There were no design changes made to our system as of now. However, we are discussing what we need to do to handle choosing the correct frames in the real-time video footage we are receiving in order to not process redundant data, and how to handle the line decreasing in size.

 

Schedule

Our Gantt chart has not changed overall as of this week.

We spent part of this week talking about potentially changing the system to include a different type of sensor to observe the number of items in every cart. After discussing with our faculty advisor and talking between each other, we decided against it since it would have been an additional effort to integrate it into our system, something we didn’t think was worth it.

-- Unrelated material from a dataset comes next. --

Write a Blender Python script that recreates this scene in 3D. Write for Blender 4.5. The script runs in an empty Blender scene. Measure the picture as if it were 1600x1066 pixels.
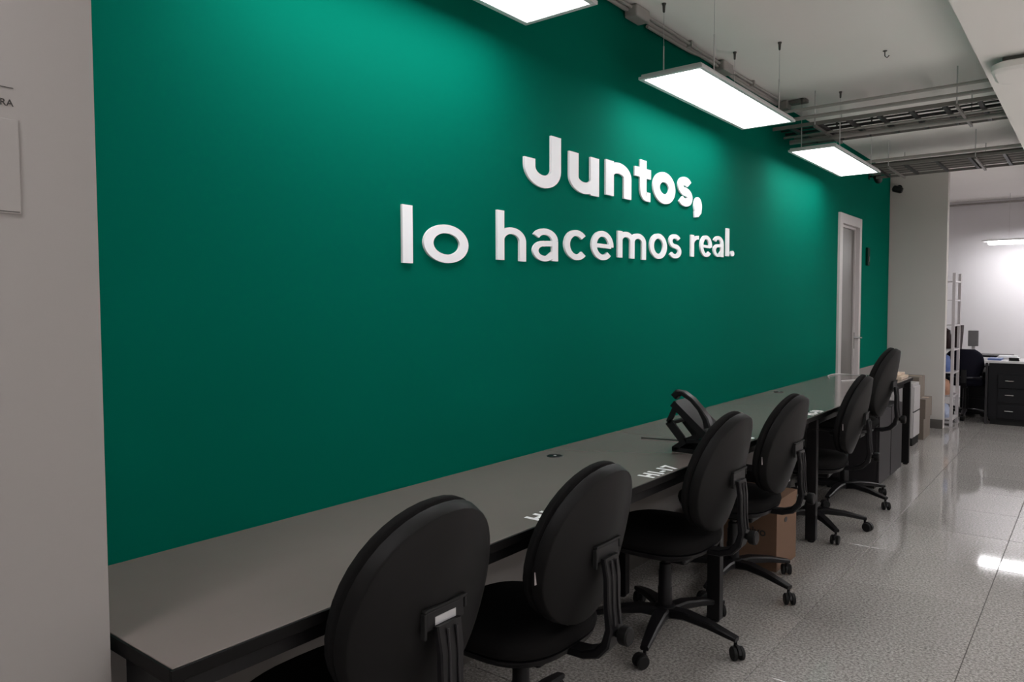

As a team, we spent the rest of the week fleshing out and implementing the architecture of our system while also working on the design review slides. 

 

After doing some more research into how OpenCL works, we realized that OpenCL converts kernel code (C/C++) into RTL and synthesizes it, in which case our Gantt chart needs to be modified. Now, our schedule has a dependency where we need to have an algorithm in OpenCV, then find the portion of the code that needs to be sped-up, and make a C/C++ implementation from Python so that we can accelerate it using OpenCL. Therefore, the allocation of tasks has changed and a few tasks have been shuffled/removed. Below is our revised Gantt chart:

A was written by Simon, B was written by Shubhi, C was written by Brian

Part A: Our system expedites the grocery shopping process, which hopefully alleviates some of the frustrations that might arise from having to wait in lines. With regard to public health, a more pleasant shopping experience could encourage people to shop for their own groceries more frequently, which tends to be healthier than eating at restaurants. This also benefits public welfare, since our system aims to make the basic need of buying groceries more convenient. Where safety is concerned, the use of cameras in our system could be concerning for the customers. However, the only data we aim to collect about people is the number of them (and not who is) in a line at a given time, and we will not be storing any significant amount of camera footage. Furthermore, people are already monitored in grocery stores through security cameras, so our additional cameras will not be capturing any information that wouldn’t already be known for security purposes.

 

Part B: Individuals are bound to have a better shopping experience where they are able to save time at the grocery store. People are more likely to return back to the grocery store and make more visits if they have a positive shopping experience, almost fostering a sense of community at the grocery store. Many demographics of people don’t get a lot of social interaction, such as the elderly, and a positive grocery store experience provides an opportunity to foster that sense of community and increase social interaction between such groups. Integrating a system that decreases the time it takes to get to the checkout counter also decreases the overall time a customer spends at the store, which is more time to spend elsewhere that can be directed to bettering society. 

 

Part C: Our system increases the speed at which customers are able to check out of the store, and this could allow for stores to become more popular due to customer satisfaction with checkout times. With increased popularity, a given store using our system could increase revenue and by extension profit. Also, with faster checkout times, a store might not need as many cashiers to man the counters, which would also increase store profits due to cost cutting.